DATA PROVIDED

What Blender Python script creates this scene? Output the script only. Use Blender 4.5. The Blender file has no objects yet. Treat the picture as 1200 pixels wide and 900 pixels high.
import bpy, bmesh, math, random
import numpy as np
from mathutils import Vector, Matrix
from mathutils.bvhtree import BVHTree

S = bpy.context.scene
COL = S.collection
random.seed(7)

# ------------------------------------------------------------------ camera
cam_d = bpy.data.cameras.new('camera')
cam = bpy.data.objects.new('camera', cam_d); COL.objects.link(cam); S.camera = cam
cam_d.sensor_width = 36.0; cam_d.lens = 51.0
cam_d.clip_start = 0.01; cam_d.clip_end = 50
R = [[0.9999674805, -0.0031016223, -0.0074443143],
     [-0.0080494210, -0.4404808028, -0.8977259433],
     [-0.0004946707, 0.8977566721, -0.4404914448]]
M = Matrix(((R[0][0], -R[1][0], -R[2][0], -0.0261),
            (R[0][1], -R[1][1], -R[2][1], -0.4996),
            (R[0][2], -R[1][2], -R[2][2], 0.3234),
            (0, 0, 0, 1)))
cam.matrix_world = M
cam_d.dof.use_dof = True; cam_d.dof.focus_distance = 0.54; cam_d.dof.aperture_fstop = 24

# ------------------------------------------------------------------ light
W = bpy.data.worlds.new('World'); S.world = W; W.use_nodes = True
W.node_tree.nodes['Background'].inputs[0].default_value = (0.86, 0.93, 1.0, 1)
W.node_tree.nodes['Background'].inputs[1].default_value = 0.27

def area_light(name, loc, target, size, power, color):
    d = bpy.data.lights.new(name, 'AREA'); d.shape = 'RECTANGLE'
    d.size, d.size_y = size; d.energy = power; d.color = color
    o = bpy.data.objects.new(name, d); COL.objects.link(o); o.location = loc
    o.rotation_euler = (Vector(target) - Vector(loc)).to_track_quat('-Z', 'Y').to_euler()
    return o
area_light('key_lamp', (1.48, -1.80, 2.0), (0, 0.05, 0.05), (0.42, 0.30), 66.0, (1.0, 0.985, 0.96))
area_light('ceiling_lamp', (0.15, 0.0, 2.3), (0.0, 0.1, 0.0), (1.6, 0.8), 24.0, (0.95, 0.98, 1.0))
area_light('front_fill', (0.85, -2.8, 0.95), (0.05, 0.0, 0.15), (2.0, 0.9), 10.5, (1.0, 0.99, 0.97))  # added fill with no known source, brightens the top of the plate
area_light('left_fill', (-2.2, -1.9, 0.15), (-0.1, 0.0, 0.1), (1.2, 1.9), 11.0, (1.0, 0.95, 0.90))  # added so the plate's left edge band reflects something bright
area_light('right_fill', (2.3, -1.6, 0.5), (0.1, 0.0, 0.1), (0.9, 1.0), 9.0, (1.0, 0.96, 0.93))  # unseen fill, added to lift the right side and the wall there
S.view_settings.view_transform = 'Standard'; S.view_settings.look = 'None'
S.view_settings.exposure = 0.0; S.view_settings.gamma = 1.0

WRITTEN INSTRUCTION
In this exercise, copy only the lines from the opening line of the material through the line where "cam_d.dof.use_dof = True;" appears.

SOLUTION FOR THIS PROBLEM
What Blender Python script creates this scene? Output the script only. Use Blender 4.5. The Blender file has no objects yet. Treat the picture as 1200 pixels wide and 900 pixels high.
import bpy, bmesh, math, random
import numpy as np
from mathutils import Vector, Matrix
from mathutils.bvhtree import BVHTree

S = bpy.context.scene
COL = S.collection
random.seed(7)

# ------------------------------------------------------------------ camera
cam_d = bpy.data.cameras.new('camera')
cam = bpy.data.objects.new('camera', cam_d); COL.objects.link(cam); S.camera = cam
cam_d.sensor_width = 36.0; cam_d.lens = 51.0
cam_d.clip_start = 0.01; cam_d.clip_end = 50
R = [[0.9999674805, -0.0031016223, -0.0074443143],
     [-0.0080494210, -0.4404808028, -0.8977259433],
     [-0.0004946707, 0.8977566721, -0.4404914448]]
M = Matrix(((R[0][0], -R[1][0], -R[2][0], -0.0261),
            (R[0][1], -R[1][1], -R[2][1], -0.4996),
            (R[0][2], -R[1][2], -R[2][2], 0.3234),
            (0, 0, 0, 1)))
cam.matrix_world = M
cam_d.dof.use_dof = True; cam_d.dof.focus_distance = 0.54; cam_d.dof.aperture_fstop = 24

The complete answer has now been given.